Manoj Kumar, partner at law firm Corporate Professionals, said: “Initially under the IBC, valuations were disclosed to resolution applicants but later it was decided that these would be kept confidential as in most cases the bids that were submitted were close to the liquidation value.”

No compensation for shareholders

The equity shares of Videocon will stand delisted from the BSE and the NSE in accordance with the order of the NCLT. It is estimated that the liquidation values of VIL and VAIL (Value Industries Ltd) are not sufficient to cover debt of the financial creditors of VIL and VAIL respectively in full. Therefore, the liquidation value due to the equity shareholders of VIL and VAIL is nil and hence, they will not be entitled to receive any payment and no offer will be made to any shareholder of VIL or VAIL.

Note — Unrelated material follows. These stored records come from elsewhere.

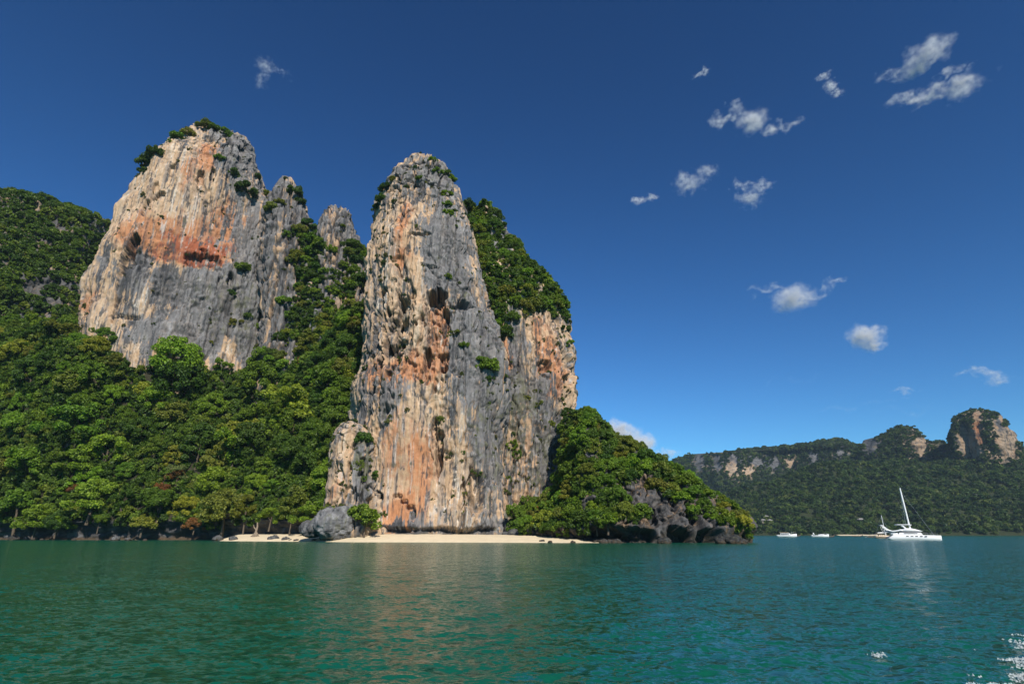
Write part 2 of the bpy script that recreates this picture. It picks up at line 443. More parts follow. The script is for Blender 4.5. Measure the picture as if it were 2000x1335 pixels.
# the right tower above the beach
bB = Body(left=[(640, 1075), (690, 1040), (702, 900), (706, 820), (702, 780), (714, 720), (722, 640), (728, 560), (727, 505), (738, 450), (748, 400), (765, 372), (775, 340), (784, 326), (800, 310), (812, 303), (830, 303)],
          right=[(1000, 1075), (992, 1000), (985, 860), (985, 720), (972, 655), (958, 615), (945, 560), (930, 485), (912, 420), (898, 385), (884, 345), (868, 316), (850, 306), (838, 303)],
          Yc=236, front=lean(208, 0.035, 2.0), back=34, p=3.0, nz=560, nu=430, seed=3)
b = bB
smoothB = b.spots([(800, 930, 75, 110, 1.0), (780, 560, 40, 60, .3), (850, 470, 40, 80, .4)])
cragB = np.clip(0.35 + b.spots([(825, 345, 70, 60, 1.0), (900, 560, 60, 160, .3), (760, 640, 45, 60, .8)]) - 0.4 * smoothB, 0, 1.3)
pockB = b.spots([(775, 620, 55, 75, 1.1), (740, 730, 40, 90, .9), (800, 510, 60, 40, .5), (850, 720, 35, 60, .6), (860, 860, 26, 70, .7), (925, 950, 30, 90, .6), (880, 640, 20, 70, .5)])
b.relief(big=3.6, flute=1.35, crag=cragB, smooth=smoothB, pocket=pockB, fine=0.35, holes=[
    (853, 585, 20, 26, 7.0), (905, 597, 12, 16, 3.5), (870, 640, 8, 45, 3.0), (835, 705, 8, 26, 4.0), (868, 722, 9, 10, 3.5),
    (858, 880, 9, 42, 3.5), (848, 845, 6, 30, 2.5), (930, 960, 16, 42, 2.5), (905, 990, 7, 50, 2.5), (745, 570, 14, 12, 4.0),
    (790, 595, 12, 14, 3.5), (785, 640, 13, 26, 3.0), (735, 990, 12, 30, 3.0), (820, 460, 30, 5, 1.5), (890, 600, 40, 5, 1.6),
    (842, 520, 20, 5, 1.6), (742, 715, 7, 26, 3.0), (755, 690, 6, 30, 2.5), (775, 968, 9, 5, 1.4), (788, 978, 9, 5, 1.6), (800, 990, 9, 6, 1.7), (808, 1005, 5, 12, 1.5),
    (760, 1034, 60, 5, 2.0), (900, 1033, 70, 5, 2.0)])
greyB = b.spots([(828, 340, 75, 62, 1.0), (858, 440, 45, 75, .95), (862, 520, 34, 50, .7), (905, 520, 40, 110, .8), (855, 560, 28, 40, .4),
                 (735, 600, 18, 160, .45), (935, 640, 42, 60, .7), (915, 690, 30, 70, .4), (790, 765, 42, 34, .95), (735, 800, 28, 90, .6),
                 (905, 760, 45, 90, .6), (965, 790, 24, 220, .5), (720, 930, 22, 90, .4), (830, 1020, 26, 18, .8), (940, 880, 25, 120, .35), (880, 1010, 40, 20, .25),
                 (795, 1036, 120, 8, .8), (930, 1036, 100, 8, .8)]) \
      - b.spots([(785, 430, 30, 75, .9), (800, 640, 55, 90, .55), (815, 930, 58, 110, .7), (840, 690, 40, 70, .6), (912, 945, 55, 80, .3), (768, 520, 30, 30, .5)])
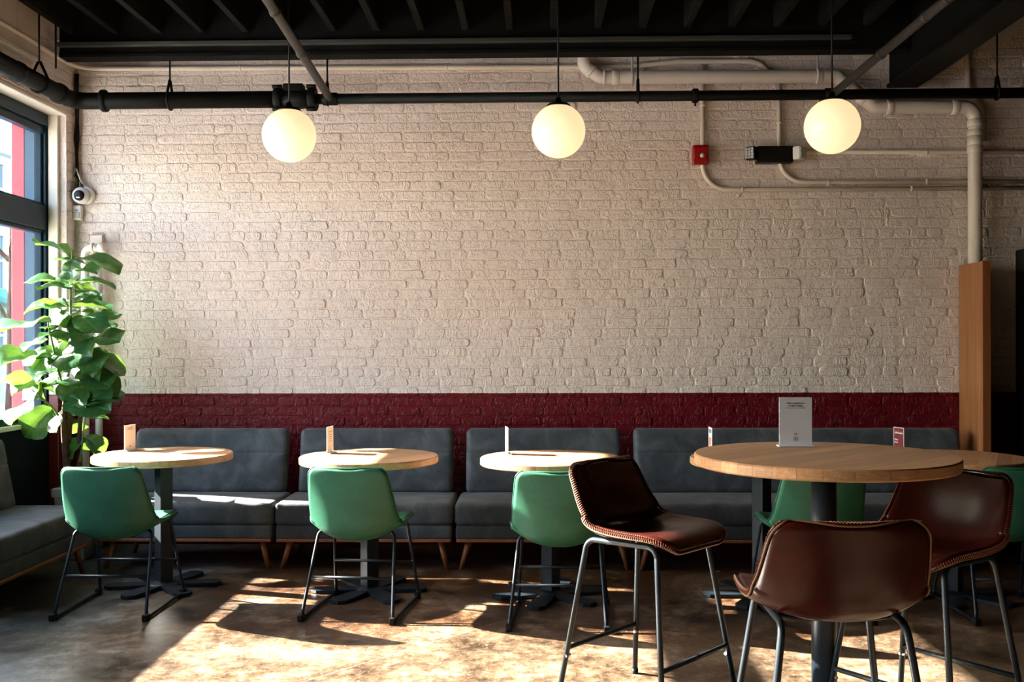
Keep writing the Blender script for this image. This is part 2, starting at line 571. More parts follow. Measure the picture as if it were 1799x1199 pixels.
def leaf_mat(name, lo, hi):
    m, t, b = nt(name)
    info = t.nodes.new('ShaderNodeObjectInfo')
    co = objco(t)
    n = noise_tex(t, 6.0, 3, 0.5, co)
    c = mixc(t, info.outputs['Random'], lo, hi)
    c = mixc(t, mth(t, 'MULTIPLY', n.outputs[0], 0.3), c, tuple(min(1, x * 1.5) for x in hi))
    # pale midrib and side veins
    sep = t.nodes.new('ShaderNodeSeparateXYZ'); L(t, co, sep.inputs[0])
    ay = mth(t, 'ABSOLUTE', sep.outputs[1])
    rib = mth(t, 'LESS_THAN', ay, 0.010)
    vv = mth(t, 'FRACT', mth(t, 'MULTIPLY', mth(t, 'SUBTRACT', sep.outputs[0], mth(t, 'MULTIPLY', ay, 0.7)), 7.0))
    rib2 = mth(t, 'MULTIPLY', mth(t, 'LESS_THAN', vv, 0.07), 0.5)
    rr = mth(t, 'MULTIPLY', mth(t, 'MAXIMUM', rib, rib2), 0.6)
    c = mixc(t, rr, c, (0.22, 0.36, 0.10))
    L(t, c, b.inputs['Base Color'])
    b.inputs['Roughness'].default_value = 0.32
    tl = N(t, 'ShaderNodeBsdfTranslucent')
    L(t, mixc(t, 0.5, c, (0.26, 0.42, 0.035)), tl.inputs['Color'])
    mx = N(t, 'ShaderNodeMixShader'); mx.inputs[0].default_value = 0.30
    L(t, b.outputs[0], mx.inputs[1]); L(t, tl.outputs[0], mx.inputs[2])
    L(t, mx.outputs[0], t.nodes['Material Output'].inputs['Surface'])
    MATS[name] = m
leaf_mat('leaf', (0.010, 0.055, 0.020), (0.026, 0.110, 0.028))
plain('bark', (0.070, 0.032, 0.020), 0.85, 0, 0.3, 0.5, 14, 0.5, 50)
plain('stem_green', (0.16, 0.22, 0.07), 0.6)
M = MATS

XL, YB, XR, YF, ZC = -3.14, 6.72, 4.2, -5.0, 3.60
SILL, HEAD = 0.856, 2.896

# ================================================================== THE SETTING
floor = obj('floor', box(-3.5, XR + 0.2, YF - 0.2, YB + 0.3, -0.15, 0.0), M['concrete'])
tag(floor, 'stained brown and grey polished concrete floor', kind='structure')

# ---- brick pieces: thick-painted, slightly irregular, shared between copies
def brick_mesh(length, height, seed):
    rnd = random.Random(seed)
    hl, hh, c = length / 2, height / 2, 0.010
    base = [(-hl + c, -hh), (0.0, -hh), (hl - c, -hh), (hl, -hh + c), (hl, hh - c), (hl - c, hh), (0.0, hh), (-hl + c, hh), (-hl, hh - c), (-hl, -hh + c)]
    out = [(x + rnd.uniform(-0.004, 0.004), z + rnd.uniform(-0.0028, 0.0028)) for x, z in base]
    n = len(out)
    verts = []
    for x, z in out: verts.append((x, 0.014, z))
    for x, z in out: verts.append((x * 0.994, 0.0012 + rnd.uniform(-0.0004, 0.0004), z * 0.980))
    for x, z in out: verts.append((x - math.copysign(0.0045, x) * (x != 0), 0.0, z - math.copysign(0.0045, z)))
    verts.append((rnd.uniform(-0.02, 0.02), -0.0002, 0))
    faces = []
    for l in range(2):
        for i in range(n):
            j = (i + 1) % n
            faces.append((l * n + i, l * n + j, (l + 1) * n + j, (l + 1) * n + i))
    for i in range(n):
        faces.append((2 * n + i, 2 * n + (i + 1) % n, 3 * n))
    me = mesh('brick', verts, faces, True)
    for p in me.polygons:
        if len(p.vertices) == 3: p.use_smooth = False
    return me
BRICK_L, BRICK_H, PITCH = 0.2035, 0.0565, 0.0665
STRETCH = [brick_mesh(BRICK_L, BRICK_H, 100 + i) for i in range(10)]
HEADERS = [brick_mesh(0.096, BRICK_H, 200 + i) for i in range(6)]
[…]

No amount is being offered to the lenders for any equity shareheld or proposed to be held by them in VIL and VAIL.

Big loss for banks in resolution plans

According to rough estimates, banks have suffered a haircut of Rs 2.97 lakh crore in insolvency resolution plans of 12 big corporates. While the total loan amount involved is Rs 4.47 lakh crore, the settlement amount is Rs 1.62 lakh crore. Apart from Videocon, other major losses for lenders include ABG Shipyard (95 per cent or Rs 20,800 crore), Lanco Infra (88 per cent or Rs 41,700 crore) and Alok Industries (83 per cent or Rs 25,148 crore). However, banks were using Sarfaesi Act to seize the assets and recover loans from home loan customers and small units.

How will this impact any appeal against the NCLT order?

Experts noted that while the observations by the NCLT on the resolution plan and recoveries for operational creditors were not binding as it had approved the bid, they could provide ammunition to any dissenting creditors or promoters in appeals against the approval.